In 2 Chronicles 1:11-12 in the New Living Translation, God said to Solomon:
11. . .
"Because this was in your heart, and you have not asked riches or wealth or honor or the life of your enemies, nor have you asked long life but have asked wisdom and knowledge for yourself, that you may judge My people over whom I have made you king
12. wisdom and knowledge are granted to you; and I will give you riches and wealth and honor, such as none of the kings have had who have been before you, nor shall any after you have the like.''
*Proverbs 10:15 in the NIV says, “The blessing of the LORD brings wealth, and He adds no trouble to it.”
*Then Proverbs 22:4 in the NIV says, “Humility and the fear of the LORD bring wealth and honor and life.”
*The truth is that ALL of us are rich compared to most of the people in the world.
And there’s nothing wrong in itself with being rich.
The problem in James 5 was not that these people had money.
[2] Their first problem was how they got their money.
*In vs. 4, see that they stole it by fraud.
James said, “Indeed the wages of the laborers who mowed your fields, which you kept back by fraud, cry out; and the cries of the reapers have reached the ears of the Lord of Sabaoth.
*Then in vs. 6, we see that they even resorted to murder.
Here James said: “You have condemned, you have murdered the just; he does not resist you.”
*So the first problem with these wicked rich people was how they got their money.
[3] The second problem was what they did with their money.
*Verse 3 tells us that they hoarded their money.
As James said, “You have heaped up treasure in the last days.”
*And what good is that money going to do them?
-- No good at all!
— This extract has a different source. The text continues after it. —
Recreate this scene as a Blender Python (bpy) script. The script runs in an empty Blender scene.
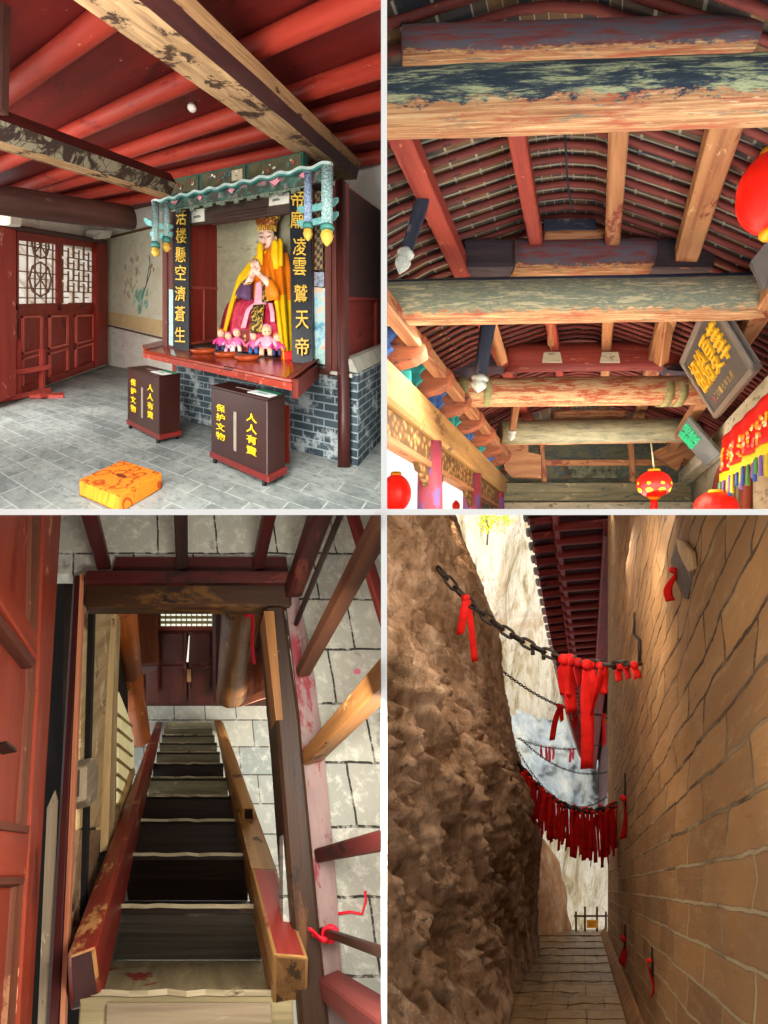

James described their horrible future in vs. 1-3:
1. Come now, you rich, weep and howl for your miseries that are coming upon you!
2. Your riches are corrupted, and your garments are moth-eaten.
3.
Your gold and silver are corroded, and their corrosion will be a witness against you and will eat your flesh like fire. . .
*The remarkable thing is: Not only is the money not going to help them, it’s actually going to hurt them, because in vs. 3, the money is both a witness against them, and fuel for the fire that burns them.
*Those wicked rich people don’t stand a chance, unless they repent, because they are accountable to the “Lord of Sabaoth” in vs. 4.
That phrase means “the Lord of Heavenly hosts” or “the Lord of His armies.”
And there is no way to escape His judgment.
So a day of slaughter is guaranteed in vs. 5.
*An extremely important question is: Why does God bother to warn these people?
-- We find the answer in 1 Timothy 2:4.
Here Paul says that God our Savior “desires all men to be saved and to come to the knowledge of the truth.”
*2 Peter 3:9 also tells us that “the Lord is not slack concerning His promise, as some count slackness, but is longsuffering toward us, not willing that any should perish but that all should come to repentance.”
*God warns these wicked rich people in James 5 out of His love and desire to see them saved.
The Lord wants them to know that Jesus Christ died on the cross for our sins and rose from the dead.
The Lord wants them to know about the forgiveness and eternal life they can have, if they will turn their lives over to Jesus and trust Him as Savior and Lord.
*H.L. Hunt was a rich man who found out about God’s love and the cross of Jesus Christ.
Hunt was an aggressive businessman who made millions of dollars as a Texas oilman.
*Then one night at two in the morning, H.L. Hunt called his closest friend, and said, “John, I just made the greatest trade of my life.
I traded the here for the hereafter.”
(2)
*That was the night H. L. Hunt had become a Christian.
He listened to God’s warning.
-Here in the Book of James, God gives a warning to the wicked rich.
2. But He also gives strength to the suffering saints.
*We see some suffering saints in these verses.
In vs. 4, God’s followers were the robbed workers crying out to the Lord of Hosts for help.
Then in vs. 6, God’s followers were the just ones who were condemned and murdered without resisting their wicked attackers.
*We’ve never had to go through anything like that.
But Christians from Nigeria all the way to North Korea are certainly suffering like that today.
And until the Lord comes back, all Christians will suffer persecution to a greater or lesser degree.
*The Apostle Paul told us this in 2 Timothy 3:12, where he said, “All who desire to live godly in Christ Jesus will suffer persecution.”
Jesus told us why on the night before the cross.
In John 15:18-19, the Lord said:
18. “If the world hates you, you know that it hated Me before it hated you.
19.
If you were of the world, the world would love its own.
Yet because you are not of the world, but I chose you out of the world, therefore the world hates you.”
*Then as the Lord prayed in John 17:14, He told His Father, “I have given them Your word; and the world has hated them because they are not of the world, just as I am not of the world.”
*Somehow, someway, all true Christians are going to suffer.
But God gives strength to the suffering saints.
And in this passage, the Lord shows us 4 tactics that can help when the bad guys seem to be winning.
[1] First: Keep your perspective.
*It can be hard to keep your perspective when the bad guys in the world seem to be winning.
And many times they certainly do seem to be winning.
If you talked to those wicked rich men on the day James wrote this letter, they probably would have said they had it made.
And you might have thought they had it made.
*It can be hard to keep your perspective when the bad guys seem to be winning.